Ahmadinejad is nine cents short of a dime.
Iran, from stone age to reactionary age
This is the same Government which has prosecuted Artists, Musicians and Writers for expressing their ideas!
What a jerk!
agreed
"He wants the state to play a central role in all aspects of a peoples life and emphasizes the importance of central planning. The state would follow the citizens from birth to death, ensuring their health, education, well-being and leisure. It will guide them as to what to read and write and what cultural products
Isn't this exactly the pilosophy of the liberal left?
This sounds like a cross between communism and environmentalism to me. Or pure Liberalism!
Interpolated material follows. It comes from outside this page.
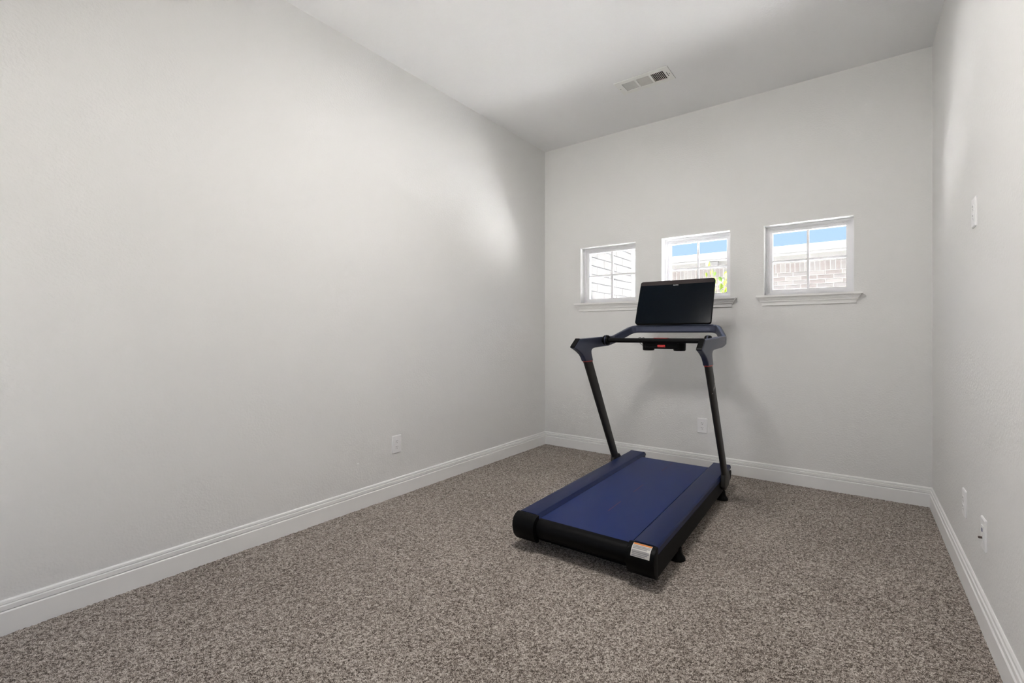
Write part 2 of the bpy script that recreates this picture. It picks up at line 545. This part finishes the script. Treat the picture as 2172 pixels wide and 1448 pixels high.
CAP = [(2.084, 0.1868), (2.066, 0.1855), (2.047, 0.179), (2.031, 0.166), (2.023, 0.148), (2.020, 0.126), (2.024, 0.100), (2.034, 0.076), (2.049, 0.056), (2.064, 0.044), (2.084, 0.042)]
for s in (-1, 1):
    o = obj('foot_rail', prism([(s * x, z) for x, z in RAIL], 'y', 2.0855 - TY, 3.700 - TY), 'rail', T)
    shade_auto(o, 25)
    # rounded front nose of the rail
    nose = [(3.7005, 0.187), (3.722, 0.183), (3.741, 0.172), (3.750, 0.158), (3.752, 0.1505), (3.7005, 0.1505)]
    xa, xb = sorted((s * 0.264, s * 0.380))
    shade_auto(obj('rail_nose', prism(yz(nose), 'x', xa, xb, 0.006, 3), 'rail', T), 30)
    xa, xb = sorted((s * 0.336, s * 0.3835))
    obj('side_panel', prism(yz(SIDE), 'x', xa, xb, 0.004, 2), 'black_soft', T)
    xa, xb = sorted((s * 0.2515, s * 0.3850))
    cap = shade_auto(obj('end_cap', prism(yz(CAP), 'x', xa, xb, 0.005, 2), 'black', T), 30)
    # rubber feet, flared at the floor
    for fy in (2.415, 3.475):
        prof = [(0.022, 0.060), (0.022, 0.040), (0.026, 0.028), (0.036, 0.016), (0.040, 0.008), (0.040, 0.000), (0.0, 0.0)]
        ft = obj('foot', lathe(prof, 20), 'black', T, smooth=False)
        shade_auto(ft, 40)
        ft.location = (s * 0.372, fy - TY, 0.0)
# warning label wrapped on the rear right cap
def cap_point(t):
    pts = CAP[:8]
    L = [0]
    for p, q in zip(pts, pts[1:]):
        L.append(L[-1] + math.dist(p, q))
    for k in range(len(L) - 1):
        if t <= L[k + 1] or k == len(L) - 2:
            f = (t - L[k]) / (L[k + 1] - L[k])
            y = pts[k][0] + f * (pts[k + 1][0] - pts[k][0])
            z = pts[k][1] + f * (pts[k + 1][1] - pts[k][1])
            dy, dz = pts[k + 1][0] - pts[k][0], pts[k + 1][1] - pts[k][1]
            n = math.hypot(dy, dz)
            return y, z, (dz / n, -dy / n)
def label_strip(x0, x1, t0, t1, off):
    bm = bmesh.new()
    N = 8
    rows = []
    for k in range(N + 1):
        t = t0 + (t1 - t0) * k / N
        y, z, (ny_, nz_) = cap_point(t)
        y, z = y + ny_ * off - TY, z + nz_ * off
        rows.append((bm.verts.new((x0, y, z)), bm.verts.new((x1, y, z))))
    for a, b in zip(rows, rows[1:]):
        bm.faces.new((a[0], a[1], b[1], b[0]))
    return bm
lab = obj('warning_label', label_strip(0.276, 0.364, 0.016, 0.083, 0.0014), 'label', T)
lab['label'] = 'small white warning sticker with an orange stripe'
obj('label_stripe', label_strip(0.2775, 0.3625, 0.0175, 0.026, 0.0018), 'label_orange', lab)
tt = 0.0305
for k in range(7):
    wd = (0.080, 0.078, 0.066, 0.080, 0.079, 0.072, 0.062)[k]
    obj('label_text', label_strip(0.2805, 0.2805 + wd, tt, tt + 0.0046, 0.0018), 'grey_print', lab)
    tt += 0.0069 + (0.003 if k == 2 else 0)

# uprights: flat oval blades leaning back towards the runner
def oval(cx, cy, z, a, b, n=24):
    out = []
    for k in range(n):
        t = 2 * math.pi * k / n
        ct, st_ = math.cos(t), math.sin(t)
        out.append((cx + b * math.copysign(abs(ct) ** 0.8, ct), cy + a * math.copysign(abs(st_) ** 0.8, st_) - TY, z))
    return out
UP0, UP1 = (0.398, 3.445, 0.165), (0.400, 2.955, 0.962)
def up_at(t):
    return [UP0[i] + (UP1[i] - UP0[i]) * t for i in range(3)]
for s in (-1, 1):
    rings = []
    for t in (0, 0.25, 0.5, 0.75, 1.0):
        x, y, z = up_at(t)
        rings.append(oval(s * x, y, z, 0.048 + 0.012 * t, 0.0165 + 0.001 * t))
    up = shade_auto(obj('upright', loft(rings), 'metal', T), 40)
    rings = []
    for z, g_ in ((0.9555, 0.0), (0.9560, 0.0022), (0.9620, 0.0022), (0.9625, 0.0)):
        x, y, _ = up_at((z - UP0[2]) / (UP1[2] - UP0[2]))
        rings.append(oval(s * x, y, z, 0.060 + g_, 0.0175 + g_))
    shade_auto(obj('red_ring', loft(rings), 'ring_red', T), 40)
    # foot bracket clasping the deck side
    BR = [(3.385, 0.215), (3.490, 0.205), (3.545, 0.158), (3.548, 0.138), (3.50, 0.098), (3.40, 0.088), (3.362, 0.118)]
    xa, xb = sorted((s * 0.384, s * 0.413))
    shade_auto(obj('upright_bracket', prism(yz(BR), 'x', xa, xb, 0.008, 3), 'metal', T), 35)
    # arm with neck: one moulded piece
    ARM = [(2.812, 1.1175), (3.10, 1.1265), (3.395, 1.1365), (3.400, 1.110), (3.385, 1.088), (3.345, 1.070), (3.28, 1.061), (3.035, 1.0515),
           (2.998, 1.043), (2.985, 1.030), (2.988, 1.010), (3.000, 0.985), (3.0135, 0.9605), (2.8945, 0.9605), (2.876, 0.985), (2.850, 1.007),
           (2.805, 1.030), (2.765, 1.046), (2.735, 1.056), (2.742, 1.066)]
    xa, xb = sorted((s * 0.3835, s * 0.4180))
    arm = shade_auto(obj('arm', prism(yz(ARM), 'x', xa, xb, 0.007, 3), 'arm', T), 45)
    ec = [(2.808, 1.116), (2.738, 1.064), (2.731, 1.058), (2.728, 1.062), (2.733, 1.070), (2.803, 1.120)]
    xa, xb = sorted((s * 0.3855, s * 0.4160))
    obj('arm_end_cap', prism(yz(ec), 'x', xa, xb), 'black', T)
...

I guess I can see why our own Liberals are supporting these people. They both think alike.
My two Iranian buddies (here since 79) play that Iranian music on the car stereo. Its bouncy, but after the first few songs I'm ready to jump out of the car. Then again, the music (if I can call it that, "BOOM TA TA BOOM TA TA") from the cars that occasionally stop next to us makes me wonder why their roofs don't explode off. Unfortuately for the Iranians, most people of the world can tune into any kind of music that pleases them. Its not going to be easy to compete.
I agree with you partly!
But I guess your buddies listen to cheap Iranian pop music.
You might find "Shajarian" (iranian singer) interesting to listen to!
There are some classic works by Iranian musicians too!